On February 10th, 1994, The Greater New Haven Chamber of Commerce will open an exhibition of the innovations that mark The Chamber’s 200 year history. The Cotton Gin was among this nations first patents. New Patents are still filed each week. Patent connect invention to development and manufacturing. 200 Years of Innovation will explore the story of invention through patented and unpatented discoveries that surround New Haven‘s commerce and history. Cotton gin, mortise lock, truss bridge, cork screw, stone crusher, carriage spring, telegraph, processed rubber, match book, lever action rifle, bicycle crank, toy motor, lollipop, Silly Putty, metronome, artificial heart... to mention but a few.

200 Years of Innovation will feature models that work, models that make the inventor’s process come alive. One corner of the exhibition will encourage the next generation of inventors to record their ideas.

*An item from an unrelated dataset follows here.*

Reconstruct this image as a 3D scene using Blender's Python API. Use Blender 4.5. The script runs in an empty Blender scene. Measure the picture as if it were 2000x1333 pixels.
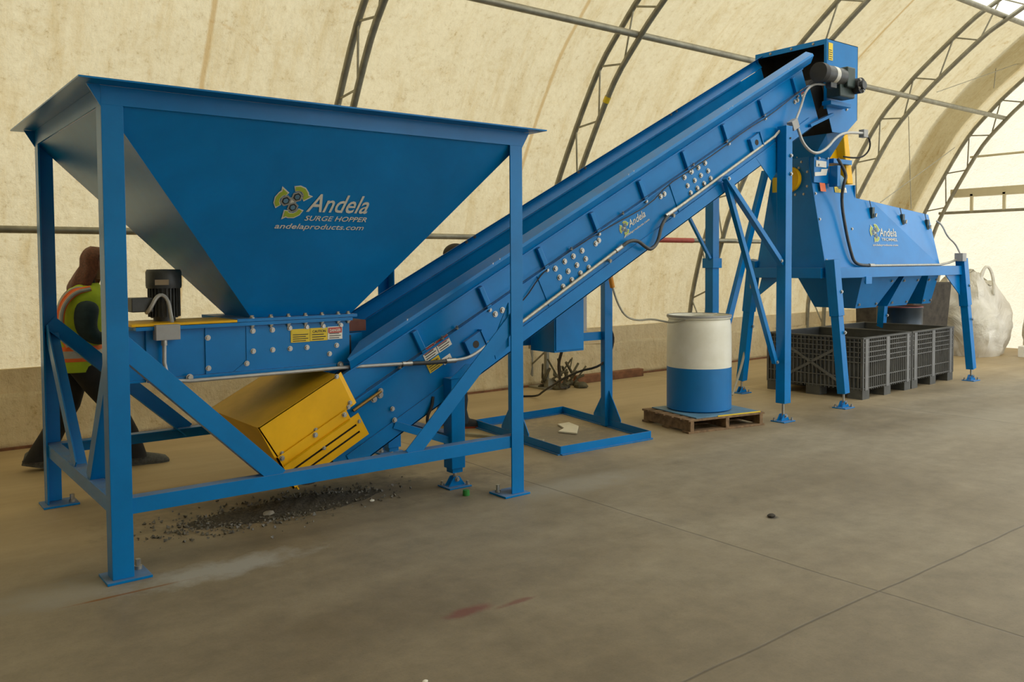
import bpy, bmesh, math, random
from mathutils import Vector, Matrix
random.seed(7)
C = bpy.context.scene.collection
sc = bpy.context.scene
V = Vector
PI = math.pi

# ------------------------------------------------------------------ materials
def nt(name):
    m = bpy.data.materials.new(name); m.use_nodes = True
    n = m.node_tree; b = n.nodes['Principled BSDF']
    return m, n, b
def N(n, t, **k):
    x = n.nodes.new(t)
    for a, v in k.items():
        if a in x.inputs.keys() if isinstance(a, str) else False: x.inputs[a].default_value = v
        else: setattr(x, a, v)
    return x
def noise(n, scale, detail=4, rough=.55, vec=None, dist=0):
    x = n.nodes.new('ShaderNodeTexNoise'); x.inputs['Scale'].default_value = scale
    x.inputs['Detail'].default_value = detail; x.inputs['Roughness'].default_value = rough; x.inputs['Distortion'].default_value = dist
    if vec: n.links.new(vec, x.inputs['Vector'])
    return x
def ramp(n, fac, stops):
    x = n.nodes.new('ShaderNodeValToRGB'); n.links.new(fac, x.inputs[0])
    e = x.color_ramp.elements
    while len(e) < len(stops): e.new(.5)
    for i, (p, c) in enumerate(stops):
        e[i].position = p; e[i].color = (c[0], c[1], c[2], 1) if not isinstance(c, (int, float)) else (c, c, c, 1)
    return x
def mix(n, fac, a, b, mode='MIX'):
    x = n.nodes.new('ShaderNodeMix'); x.data_type = 'RGBA'; x.blend_type = mode
    for s, v in ((0, fac), (6, a), (7, b)):
        if hasattr(v, 'links') or hasattr(v, 'is_linked'): n.links.new(v, x.inputs[s])
        elif s == 0: x.inputs[0].default_value = v
        else: x.inputs[s].default_value = (v[0], v[1], v[2], 1)
    return x.outputs[2]
def math_(n, op, a, b=0, c=None):
    x = n.nodes.new('ShaderNodeMath'); x.operation = op
    for i, v in enumerate((a, b) if c is None else (a, b, c)):
        if hasattr(v, 'is_linked'): n.links.new(v, x.inputs[i])
        else: x.inputs[i].default_value = v
    return x.outputs[0]
def geo_pos(n): return n.nodes.new('ShaderNodeNewGeometry')
def mapping(n, vec, scale=(1, 1, 1), loc=(0, 0, 0), rot=(0, 0, 0)):
    x = n.nodes.new('ShaderNodeMapping'); n.links.new(vec, x.inputs[0])
    x.inputs['Scale'].default_value = scale; x.inputs['Location'].default_value = loc; x.inputs['Rotation'].default_value = rot
    return x.outputs[0]
def bump(n, b, h, strength=.3, dist=.01):
    x = n.nodes.new('ShaderNodeBump'); x.inputs['Strength'].default_value = strength; x.inputs['Distance'].default_value = dist
    n.links.new(h, x.inputs['Height']); n.links.new(x.outputs[0], b.inputs['Normal']); return x

def simple(name, col, rough=.5, metal=0, var=.12, scale=14, bmp=0.0, spec=.5):
    m, n, b = nt(name)
    g = geo_pos(n); t = noise(n, scale, 5, .6, g.outputs['Position'])
    hi = [min(1, c * (1 + var)) for c in col]; lo = [c * (1 - var) for c in col]
    r = ramp(n, t.outputs[0], [(.3, lo), (.7, hi)])
    n.links.new(r.outputs[0], b.inputs['Base Color'])
    b.inputs['Roughness'].default_value = rough; b.inputs['Metallic'].default_value = metal
    b.inputs['Specular IOR Level'].default_value = spec
    if bmp: bump(n, b, t.outputs[0], bmp, .004)
    return m

def paint(name, col, dust=(.20, .17, .12), amount=.45, rough=.26):
    """glossy machine enamel; grit has settled on level faces, a few scuffs and thin run marks elsewhere"""
    m, n, b = nt(name)
    g = geo_pos(n)
    t1 = noise(n, 2.3, 6, .62, g.outputs['Position'], .4)
    base = ramp(n, t1.outputs[0], [(.3, [c * .86 for c in col]), (.72, [min(1, c * 1.1) for c in col])])
    sep = n.nodes.new('ShaderNodeSeparateXYZ'); n.links.new(g.outputs['True Normal'], sep.inputs[0])
    up = math_(n, 'SMOOTH_MIN', math_(n, 'MAXIMUM', math_(n, 'SUBTRACT', sep.outputs[2], .6), 0.0), .4, .05)
    t2 = noise(n, 9, 6, .7, g.outputs['Position'])
    dr = ramp(n, t2.outputs[0], [(.25, .3), (.7, 1.0)])
    f = math_(n, 'MULTIPLY', math_(n, 'MULTIPLY', up, 2.2), dr.outputs[0])
    f = math_(n, 'MULTIPLY', f, amount * 1.6)
    t3 = noise(n, 1.0, 8, .75, mapping(n, g.outputs['Position'], (3.2, 3.2, .9)))
    sc_ = ramp(n, t3.outputs[0], [(.64, 0.0), (.9, .05)])
    f2 = math_(n, 'MAXIMUM', f, sc_.outputs[0])
    f2 = math_(n, 'MINIMUM', f2, .92)
    n.links.new(mix(n, f2, base.outputs[0], dust), b.inputs['Base Color'])
    rr = math_(n, 'ADD', math_(n, 'MULTIPLY', f2, .5), rough)
    n.links.new(rr, b.inputs['Roughness'])
    b.inputs['Specular IOR Level'].default_value = .27
    bump(n, b, noise(n, 1.7, 2, .4, g.outputs['Position']).outputs[0], .05, .02)
    return m

BLUE = paint('blue_enamel', (.001, .185, .52))
YEL = paint('yellow_enamel', (.86, .47, .003), (.34, .26, .07), .30, .42)
STEEL = simple('galvanized_steel', (.40, .39, .33), .45, .6, .2, 30)
TRUSS = simple('galvanized_truss_pipe', (.30, .285, .22), .5, .5, .22, 9)
ZINC = simple('zinc_bolt', (.42, .41, .37), .38, .85, .15, 60)
COND = simple('grey_conduit', (.42, .42, .40), .4, .3, .1, 20)
BLACK = simple('black_rubber', (.012, .012, .013), .6, 0, .3, 20)
DARKM = simple('dark_grey_motor_casting', (.055, .06, .062), .45, .2, .25, 18, .05)
GEARM = simple('dark_green_gearbox_casting', (.03, .05, .045), .4, .2, .25, 18)
GREYBOX = simple('grey_junction_box', (.34, .34, .33), .5, 0, .08, 20)
BROWN = simple('rust_primer_steel', (.14, .045, .03), .7, 0, .25, 12)
INNER = simple('dark_lining_and_hole_shade', (.035, .028, .02), .8, 0, .4, 6)  # dark box lining; also paints the shade inside holes, slots and the mouth
WHITE = simple('white_vinyl', (.80, .78, .70), .5, 0, .04, 5)
LETTER = simple('white_decal_vinyl', (.62, .62, .56), .5, 0, .05, 8)
LIME = simple('lime_decal_vinyl', (.32, .42, .04), .5, 0, .08, 8)
DECGREY = simple('grey_decal_vinyl', (.26, .28, .27), .5, 0, .08, 8)
DECBLACK = simple('black_decal_vinyl', (.01, .011, .012), .5, 0, .1, 8)
STY = simple('yellow_decal_vinyl', (.75, .55, .02), .5, 0, .06, 8)
STR = simple('red_decal_vinyl', (.50, .05, .035), .5, 0, .06, 8)
STO = simple('orange_red_decal_vinyl', (.75, .16, .05), .5, 0, .06, 8)
WOOD = simple('weathered_pallet_wood', (.20, .125, .065), .85, 0, .4, 22, .3)
PLANKM = simple('reddish_timber', (.20, .085, .035), .8, 0, .35, 12, .2)
HAIR = simple('auburn_hair', (.13, .038, .014), .55, 0, .45, 70, .3)
SKIN = simple('skin', (.48, .27, .19), .5, 0, .08, 15)
VEST = simple('hi_vis_lime_fabric', (.42, .55, .015), .75, 0, .12, 12, .15)
ORNG = simple('orange_reflective_trim', (.85, .16, .02), .6, 0, .08, 20)
SILV = simple('silver_reflective_tape', (.42, .42, .38), .45, .1, .1, 20)
TEAL = simple('dark_teal_sweater', (.014, .035, .042), .85, 0, .25, 20, .2)
TROU = simple('black_trousers', (.013, .012, .011), .85, 0, .3, 15, .2)
JEAN = simple('dark_blue_jeans', (.015, .03, .045), .85, 0, .3, 15, .25)
SHOE = simple('dark_grey_shoe', (.095, .092, .075), .7, 0, .4, 60, .3)
SOLE = simple('orange_shoe_sole', (.45, .06, .015), .6, 0, .1, 20)
CAPM = simple('dark_baseball_cap_cloth', (.028, .024, .018), .8, 0, .2, 30)
BIN = simple('grey_moulded_bin_plastic', (.075, .075, .066), .55, 0, .25, 5, .1)
BINL = simple('pale_grey_bin_rib', (.17, .17, .165), .5, 0, .2, 5)
DRUMB = simple('dark_steel_drum_paint', (.02, .035, .05), .35, .2, .2, 5)
DRUMR = simple('dark_red_rim_paint', (.14, .015, .012), .5, 0, .2, 8)
CARD = simple('dark_soiled_cardboard', (.05, .042, .032), .9, 0, .45, 9, .4)
PAPER = simple('cream_paper', (.72, .66, .5), .7, 0, .06, 20)
GREEN = simple('green_plastic', (.02, .22, .03), .5, 0, .1, 20)
CORDW = simple('pale_grey_cord', (.38, .36, .28), .6, 0, .08, 20)
ORP = simple('orange_plug_rubber', (.75, .30, .02), .5, 0, .08, 20)
BEAMC = simple('cream_header_paint', (.62, .55, .36), .6, 0, .06, 3)
SHEET = simple('blue_plastic_sheet', (.10, .22, .33), .55, 0, .3, 6)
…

The Chamber invites its members and interested friends to help tell its story. Do you know of inventions or innovations with origins connected to New Haven? How can we display these ideas at work? We welcome the wild along with the wise: the dripless hotdog bun along with the cellar hatch cover. We welcome the simple along with the scholarly, the little along with the large. Please ask your colleagues or check your basement and call Judy Pitcher at The Chamber, 787.6735.

The Eli Whitney Museum was established in 1979 on the site of Whitney’s 1798 armory. Whitney is remembered not for the erudition of his Yale education, but for the practical discoveries of his work shop. The Museum’s exhibition and education programs explore the self-guided independent practical inventiveness called Yankee Ingenuity.